Problem
Each line containing the word "pixels" must be reported.
___ Data for processing
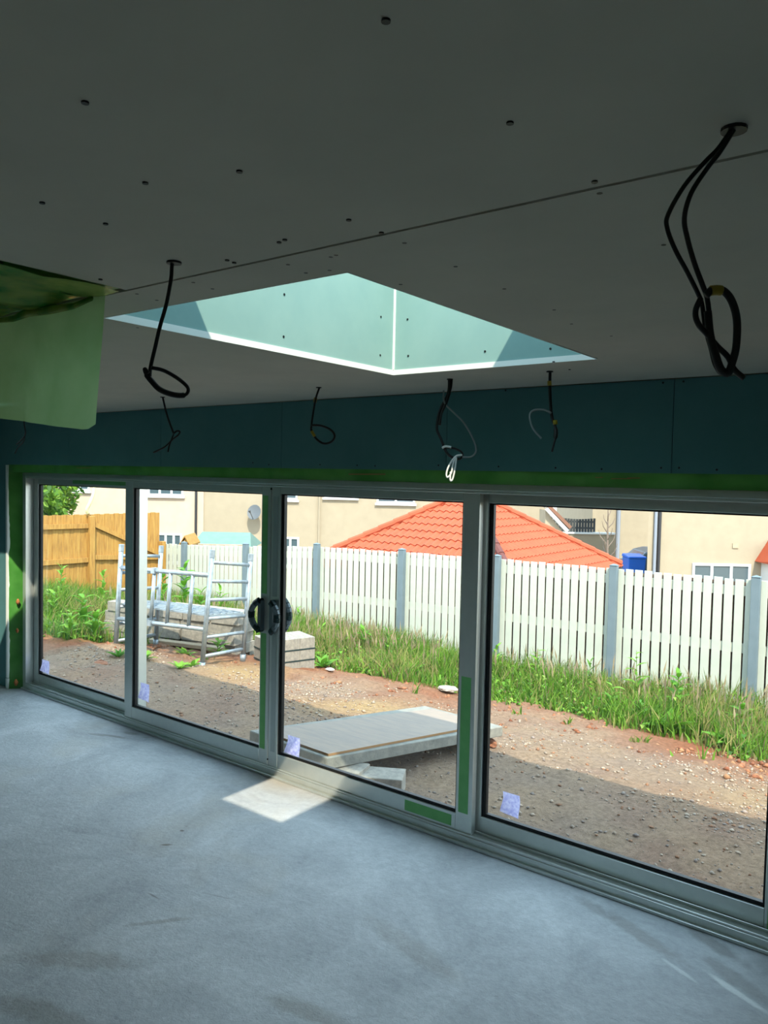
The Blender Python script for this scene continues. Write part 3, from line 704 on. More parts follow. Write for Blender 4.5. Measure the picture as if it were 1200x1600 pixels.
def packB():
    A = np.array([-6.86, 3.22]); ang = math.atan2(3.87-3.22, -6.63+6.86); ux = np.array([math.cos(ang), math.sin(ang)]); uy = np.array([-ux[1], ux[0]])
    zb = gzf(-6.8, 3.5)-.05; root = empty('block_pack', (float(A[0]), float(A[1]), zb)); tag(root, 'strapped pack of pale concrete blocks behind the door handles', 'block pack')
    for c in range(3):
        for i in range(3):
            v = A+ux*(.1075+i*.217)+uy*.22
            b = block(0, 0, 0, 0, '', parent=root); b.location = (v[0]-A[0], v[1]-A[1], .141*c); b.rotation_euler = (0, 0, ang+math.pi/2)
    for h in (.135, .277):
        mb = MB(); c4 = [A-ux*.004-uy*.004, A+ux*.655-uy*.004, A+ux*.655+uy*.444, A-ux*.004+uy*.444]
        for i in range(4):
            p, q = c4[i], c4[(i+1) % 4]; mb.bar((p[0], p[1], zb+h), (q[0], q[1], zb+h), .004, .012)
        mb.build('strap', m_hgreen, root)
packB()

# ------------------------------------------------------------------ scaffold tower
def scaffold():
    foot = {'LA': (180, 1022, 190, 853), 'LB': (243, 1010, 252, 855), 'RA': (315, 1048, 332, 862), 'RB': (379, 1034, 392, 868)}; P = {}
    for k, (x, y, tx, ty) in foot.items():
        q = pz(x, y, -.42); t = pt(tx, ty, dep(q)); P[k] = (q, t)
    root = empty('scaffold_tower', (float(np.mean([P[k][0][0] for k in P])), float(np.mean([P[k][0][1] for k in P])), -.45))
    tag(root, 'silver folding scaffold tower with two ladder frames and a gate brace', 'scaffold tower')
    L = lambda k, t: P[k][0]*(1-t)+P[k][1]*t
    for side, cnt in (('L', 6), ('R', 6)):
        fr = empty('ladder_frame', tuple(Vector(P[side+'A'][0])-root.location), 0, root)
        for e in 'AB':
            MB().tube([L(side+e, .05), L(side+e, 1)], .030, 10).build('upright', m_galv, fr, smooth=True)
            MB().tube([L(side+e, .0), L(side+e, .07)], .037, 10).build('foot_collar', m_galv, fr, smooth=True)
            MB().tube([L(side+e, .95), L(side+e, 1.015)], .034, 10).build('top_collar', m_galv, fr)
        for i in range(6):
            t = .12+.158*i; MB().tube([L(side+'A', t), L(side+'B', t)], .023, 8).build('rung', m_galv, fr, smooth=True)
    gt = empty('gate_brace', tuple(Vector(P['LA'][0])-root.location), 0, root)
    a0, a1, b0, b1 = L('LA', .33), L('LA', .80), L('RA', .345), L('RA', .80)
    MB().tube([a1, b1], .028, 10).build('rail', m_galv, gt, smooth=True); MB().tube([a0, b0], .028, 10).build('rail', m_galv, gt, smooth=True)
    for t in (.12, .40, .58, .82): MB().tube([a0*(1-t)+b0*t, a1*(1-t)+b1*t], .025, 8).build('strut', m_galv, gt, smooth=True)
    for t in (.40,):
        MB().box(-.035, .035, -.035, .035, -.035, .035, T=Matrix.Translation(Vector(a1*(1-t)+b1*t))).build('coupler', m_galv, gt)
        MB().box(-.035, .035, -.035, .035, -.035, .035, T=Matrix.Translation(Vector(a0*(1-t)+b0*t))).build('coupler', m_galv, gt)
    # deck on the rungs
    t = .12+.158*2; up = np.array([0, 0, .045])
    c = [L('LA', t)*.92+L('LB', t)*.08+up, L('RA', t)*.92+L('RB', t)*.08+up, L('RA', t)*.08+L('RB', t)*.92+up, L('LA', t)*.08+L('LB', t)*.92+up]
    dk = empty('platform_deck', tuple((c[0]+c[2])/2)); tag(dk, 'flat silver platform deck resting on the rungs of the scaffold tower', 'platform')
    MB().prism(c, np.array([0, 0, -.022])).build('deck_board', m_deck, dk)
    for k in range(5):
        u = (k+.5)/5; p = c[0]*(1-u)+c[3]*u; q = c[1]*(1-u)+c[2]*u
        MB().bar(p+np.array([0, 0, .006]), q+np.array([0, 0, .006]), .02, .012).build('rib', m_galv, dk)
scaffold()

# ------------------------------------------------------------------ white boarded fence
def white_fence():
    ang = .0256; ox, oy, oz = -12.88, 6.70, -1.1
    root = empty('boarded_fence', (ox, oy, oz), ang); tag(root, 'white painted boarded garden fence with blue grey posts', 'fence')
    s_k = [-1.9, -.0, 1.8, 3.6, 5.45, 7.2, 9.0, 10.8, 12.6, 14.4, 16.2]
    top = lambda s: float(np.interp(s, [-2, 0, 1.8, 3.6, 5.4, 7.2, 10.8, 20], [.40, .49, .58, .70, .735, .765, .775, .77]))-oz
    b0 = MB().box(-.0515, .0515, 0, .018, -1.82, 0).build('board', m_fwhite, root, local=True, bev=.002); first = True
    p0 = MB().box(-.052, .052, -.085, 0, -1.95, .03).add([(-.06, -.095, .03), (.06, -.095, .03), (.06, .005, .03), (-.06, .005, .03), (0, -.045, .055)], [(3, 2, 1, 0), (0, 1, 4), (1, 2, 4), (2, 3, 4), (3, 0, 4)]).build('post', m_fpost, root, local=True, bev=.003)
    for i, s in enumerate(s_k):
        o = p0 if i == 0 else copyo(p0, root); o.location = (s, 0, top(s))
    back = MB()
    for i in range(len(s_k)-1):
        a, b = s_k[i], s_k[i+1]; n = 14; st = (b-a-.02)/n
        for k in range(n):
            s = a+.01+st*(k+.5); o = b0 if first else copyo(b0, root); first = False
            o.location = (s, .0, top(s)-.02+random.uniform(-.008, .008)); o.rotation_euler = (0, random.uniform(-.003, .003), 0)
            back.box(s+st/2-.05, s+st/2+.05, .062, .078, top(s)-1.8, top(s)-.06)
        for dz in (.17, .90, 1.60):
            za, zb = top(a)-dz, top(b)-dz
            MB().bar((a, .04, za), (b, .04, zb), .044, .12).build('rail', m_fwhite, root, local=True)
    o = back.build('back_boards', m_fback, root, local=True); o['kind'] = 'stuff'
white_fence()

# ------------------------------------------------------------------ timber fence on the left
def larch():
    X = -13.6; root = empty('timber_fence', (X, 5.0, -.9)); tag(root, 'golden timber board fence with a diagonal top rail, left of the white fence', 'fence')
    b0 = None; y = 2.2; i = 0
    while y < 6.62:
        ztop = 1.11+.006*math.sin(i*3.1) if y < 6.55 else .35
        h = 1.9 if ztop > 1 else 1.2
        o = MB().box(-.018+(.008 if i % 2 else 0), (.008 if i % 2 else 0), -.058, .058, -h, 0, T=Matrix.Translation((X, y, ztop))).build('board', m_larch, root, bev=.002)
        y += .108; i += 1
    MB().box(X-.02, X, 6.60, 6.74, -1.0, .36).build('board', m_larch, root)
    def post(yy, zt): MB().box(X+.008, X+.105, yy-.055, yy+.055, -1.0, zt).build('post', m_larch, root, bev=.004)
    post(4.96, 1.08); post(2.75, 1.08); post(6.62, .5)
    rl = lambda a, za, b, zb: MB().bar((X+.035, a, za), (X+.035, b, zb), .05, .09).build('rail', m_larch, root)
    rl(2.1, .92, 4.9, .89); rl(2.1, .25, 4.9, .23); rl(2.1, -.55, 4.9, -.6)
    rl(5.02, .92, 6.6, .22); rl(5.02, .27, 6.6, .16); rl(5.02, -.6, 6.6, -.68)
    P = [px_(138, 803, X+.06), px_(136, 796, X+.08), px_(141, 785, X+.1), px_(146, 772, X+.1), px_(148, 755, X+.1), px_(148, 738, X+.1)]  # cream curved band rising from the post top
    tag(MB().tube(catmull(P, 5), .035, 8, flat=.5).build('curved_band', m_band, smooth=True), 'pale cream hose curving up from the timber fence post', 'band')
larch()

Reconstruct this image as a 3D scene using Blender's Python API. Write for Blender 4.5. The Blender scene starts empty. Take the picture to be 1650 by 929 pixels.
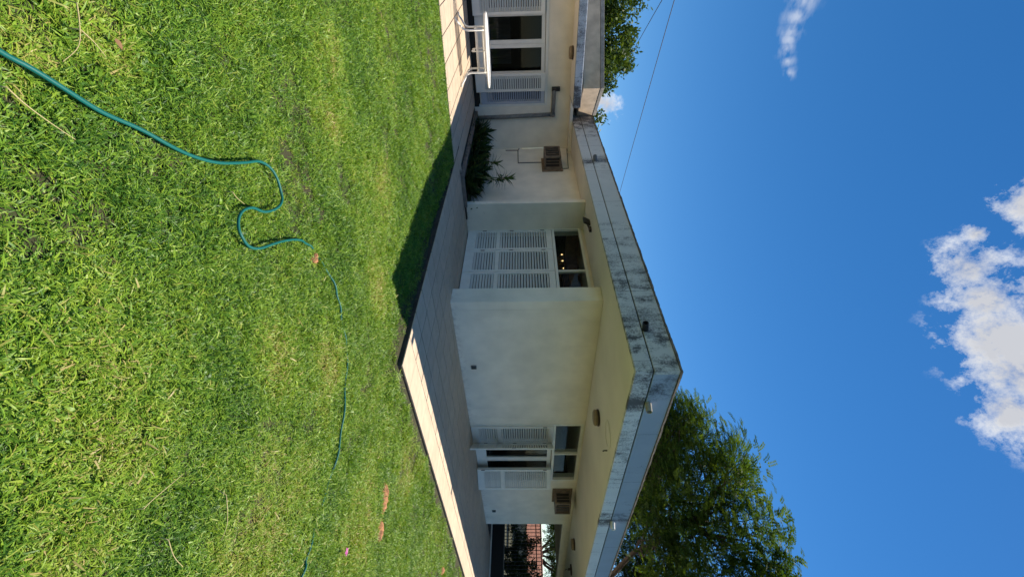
______
Exercise solution
The Blender Python script for this scene continues. Write part 3, from line 704 on. More parts follow. Write for Blender 4.5. Measure the picture as if it were 1200x1600 pixels.
Reconstruct this image as a 3D scene using Blender's Python API. Write for Blender 4.5. The Blender scene starts empty. Take the picture to be 1650 by 929 pixels.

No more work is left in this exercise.